Carlo Tresca

Carlo Tresca
Carlo Tresca

Carlo Tresca might be the only reason we know about Poyntz’s disappearance. An Italian anarchist, Tresca was devoted to ending capitalism and giving working people a chance at a fulfilling life, but by 1937, he was also a committed anti-Stalinist. Anti-Stalinists were a small group of people that believed Josef Stalin had destroyed the revolutionary potential of communism. Unwittingly, anti-Stalinists, many of whom like Tresca were left-wing activists, helped to lay the foundation for Cold War anti-communism that would undermine the American left.

Newspaper article on Carlo Tresca Accusation
Sandusky Star Journal, February 21, 1938

Tresca had lost his faith during the Spanish Civil War when Stalin sent agents to assassinate his critics in Spain, this was part of the Great Purge. His henchman George Mink became his trigger man and Tresca claimed that Mink was involved in Poyntz’s disappearance and presumed execution. In February 1937, Tresca went before a grand jury and made accusations against Mink and others associated with the Communist Party, including Schachno Epstein.

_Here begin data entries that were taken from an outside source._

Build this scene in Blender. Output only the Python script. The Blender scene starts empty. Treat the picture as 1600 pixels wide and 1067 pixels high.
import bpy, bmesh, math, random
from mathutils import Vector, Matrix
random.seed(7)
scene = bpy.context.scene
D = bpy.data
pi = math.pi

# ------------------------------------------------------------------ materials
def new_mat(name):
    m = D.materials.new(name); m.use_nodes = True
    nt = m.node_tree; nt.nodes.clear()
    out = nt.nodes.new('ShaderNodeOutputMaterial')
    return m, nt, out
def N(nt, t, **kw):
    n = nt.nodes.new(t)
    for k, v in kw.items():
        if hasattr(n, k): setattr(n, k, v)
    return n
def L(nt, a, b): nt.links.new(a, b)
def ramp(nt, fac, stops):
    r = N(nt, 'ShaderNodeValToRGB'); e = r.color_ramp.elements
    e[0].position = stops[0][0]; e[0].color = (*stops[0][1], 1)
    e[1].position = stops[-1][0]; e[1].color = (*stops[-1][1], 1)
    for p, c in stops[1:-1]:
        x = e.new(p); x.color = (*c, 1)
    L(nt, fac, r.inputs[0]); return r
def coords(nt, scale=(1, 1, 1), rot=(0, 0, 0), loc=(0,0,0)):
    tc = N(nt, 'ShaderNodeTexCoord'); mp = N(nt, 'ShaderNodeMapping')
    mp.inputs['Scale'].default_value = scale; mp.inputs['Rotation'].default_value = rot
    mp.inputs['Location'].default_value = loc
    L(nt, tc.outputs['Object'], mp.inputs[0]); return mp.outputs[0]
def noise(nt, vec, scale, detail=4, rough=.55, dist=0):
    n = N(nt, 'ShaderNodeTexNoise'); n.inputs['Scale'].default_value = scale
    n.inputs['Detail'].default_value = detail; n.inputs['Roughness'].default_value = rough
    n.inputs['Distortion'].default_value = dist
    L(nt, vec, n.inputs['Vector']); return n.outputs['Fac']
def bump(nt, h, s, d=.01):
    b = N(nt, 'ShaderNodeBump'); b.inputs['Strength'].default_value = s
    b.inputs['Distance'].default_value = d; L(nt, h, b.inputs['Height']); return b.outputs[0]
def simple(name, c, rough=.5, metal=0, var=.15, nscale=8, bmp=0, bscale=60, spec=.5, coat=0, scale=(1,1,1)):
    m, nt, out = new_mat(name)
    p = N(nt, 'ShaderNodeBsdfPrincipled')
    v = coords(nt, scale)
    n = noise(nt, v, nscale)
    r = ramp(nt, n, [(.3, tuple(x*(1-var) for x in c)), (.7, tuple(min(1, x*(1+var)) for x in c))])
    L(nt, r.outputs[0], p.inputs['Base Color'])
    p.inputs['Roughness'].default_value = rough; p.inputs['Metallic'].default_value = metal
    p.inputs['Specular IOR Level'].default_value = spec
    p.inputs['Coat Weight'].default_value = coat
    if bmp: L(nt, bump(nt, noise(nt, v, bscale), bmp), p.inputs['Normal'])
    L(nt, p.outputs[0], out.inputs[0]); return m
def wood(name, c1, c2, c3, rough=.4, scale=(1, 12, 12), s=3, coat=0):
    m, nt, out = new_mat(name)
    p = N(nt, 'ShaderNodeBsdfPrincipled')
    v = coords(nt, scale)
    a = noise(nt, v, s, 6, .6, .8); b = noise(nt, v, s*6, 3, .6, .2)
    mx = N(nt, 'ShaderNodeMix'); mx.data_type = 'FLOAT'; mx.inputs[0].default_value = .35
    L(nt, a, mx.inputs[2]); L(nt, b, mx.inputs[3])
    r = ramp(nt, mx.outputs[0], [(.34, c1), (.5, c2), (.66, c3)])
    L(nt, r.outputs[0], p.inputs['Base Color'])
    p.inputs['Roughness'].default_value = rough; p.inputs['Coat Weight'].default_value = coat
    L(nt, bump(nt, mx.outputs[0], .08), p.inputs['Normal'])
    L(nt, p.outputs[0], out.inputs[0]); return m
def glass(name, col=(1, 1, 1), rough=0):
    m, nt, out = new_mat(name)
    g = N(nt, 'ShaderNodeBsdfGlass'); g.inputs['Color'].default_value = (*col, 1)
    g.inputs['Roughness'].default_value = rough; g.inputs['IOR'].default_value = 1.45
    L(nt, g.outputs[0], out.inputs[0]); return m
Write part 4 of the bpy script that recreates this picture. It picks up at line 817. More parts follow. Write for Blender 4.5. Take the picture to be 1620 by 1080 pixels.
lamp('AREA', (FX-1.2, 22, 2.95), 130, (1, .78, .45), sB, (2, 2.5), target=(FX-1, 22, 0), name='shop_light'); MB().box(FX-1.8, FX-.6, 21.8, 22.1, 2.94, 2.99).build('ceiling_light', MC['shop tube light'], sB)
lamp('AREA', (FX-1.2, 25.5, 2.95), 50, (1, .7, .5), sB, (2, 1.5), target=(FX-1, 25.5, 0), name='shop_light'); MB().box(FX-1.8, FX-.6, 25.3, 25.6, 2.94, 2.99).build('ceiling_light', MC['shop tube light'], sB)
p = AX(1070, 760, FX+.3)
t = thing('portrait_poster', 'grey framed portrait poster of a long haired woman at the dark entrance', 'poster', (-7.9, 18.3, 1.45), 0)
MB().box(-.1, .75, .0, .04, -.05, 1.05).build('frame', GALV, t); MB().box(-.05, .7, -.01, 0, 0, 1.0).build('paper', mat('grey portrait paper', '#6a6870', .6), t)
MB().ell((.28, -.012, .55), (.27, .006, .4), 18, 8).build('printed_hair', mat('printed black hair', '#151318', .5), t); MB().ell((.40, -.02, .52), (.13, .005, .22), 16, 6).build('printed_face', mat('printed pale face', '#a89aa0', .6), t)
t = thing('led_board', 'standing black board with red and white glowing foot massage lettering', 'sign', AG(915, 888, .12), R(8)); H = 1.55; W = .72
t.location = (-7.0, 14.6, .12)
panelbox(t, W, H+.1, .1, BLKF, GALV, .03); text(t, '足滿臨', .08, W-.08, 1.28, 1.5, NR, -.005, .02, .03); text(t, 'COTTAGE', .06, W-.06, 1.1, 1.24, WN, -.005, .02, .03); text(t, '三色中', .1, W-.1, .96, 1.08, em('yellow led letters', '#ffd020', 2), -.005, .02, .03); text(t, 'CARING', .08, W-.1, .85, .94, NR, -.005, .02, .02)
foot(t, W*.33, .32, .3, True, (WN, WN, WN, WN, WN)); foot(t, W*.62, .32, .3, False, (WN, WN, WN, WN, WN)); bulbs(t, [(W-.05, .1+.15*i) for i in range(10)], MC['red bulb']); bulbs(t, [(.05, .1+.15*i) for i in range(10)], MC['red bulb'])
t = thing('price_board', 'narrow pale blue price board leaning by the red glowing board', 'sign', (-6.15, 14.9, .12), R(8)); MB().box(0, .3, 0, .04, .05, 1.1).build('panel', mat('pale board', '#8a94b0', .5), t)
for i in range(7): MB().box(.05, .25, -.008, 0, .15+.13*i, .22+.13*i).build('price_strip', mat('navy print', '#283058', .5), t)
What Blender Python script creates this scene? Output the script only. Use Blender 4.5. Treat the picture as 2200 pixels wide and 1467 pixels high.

As soon as Poyntz’s disappearance was announced, Tresca became very vocal blaming Soviets and American communists, including George Mink. But the FBI paid little attention in 1937 as evidenced by Mink’s FBI file. The Bureau also had an extensive file on Tresca starting in 1922. But between 1929 and 1941 the Bureau’s file is silent. It appears that the FBI was not worried about a missing American woman. Tresca became angrier with the communists believing that they had killed Poyntz, he began to provide the FBI with information as evidenced in the George Mink file document below:

George Mink FBI file
George Mink FBI File, note in the text the FBI mentions asking Tresca for information on Mink

Tresca aired his suspicions about the Communist Party and its involvement in Poyntz’s disappearance in a March 1938 article titled “Where is Juliet Stuart Poyntz?” Though he had no evidence, Tresca would spend the remainder of his days blaming the Communist Party for her disappearance. He had many theories, not all of them were aired in public, but Poyntz’s disappearance pushed Tresca further toward anti-Stalinism. He was assassinated in 1943 in front of his newspaper office in New York City. Some of his friends believed that communists had him killed, but his biographer Nunzio Pernicone wrote that the New York police had a likely suspect that was linked to the local mafia, but not enough evidence to convict. The story that Tresca constructed about Poyntz’s disappearance took on a life of its own and was repeated as late as 2018. Unbeknownst to Tresca, his insistence that Communists killed Poyntz laid the foundation for American anticommunism and undermined the power of the American left to make permanent progressive change.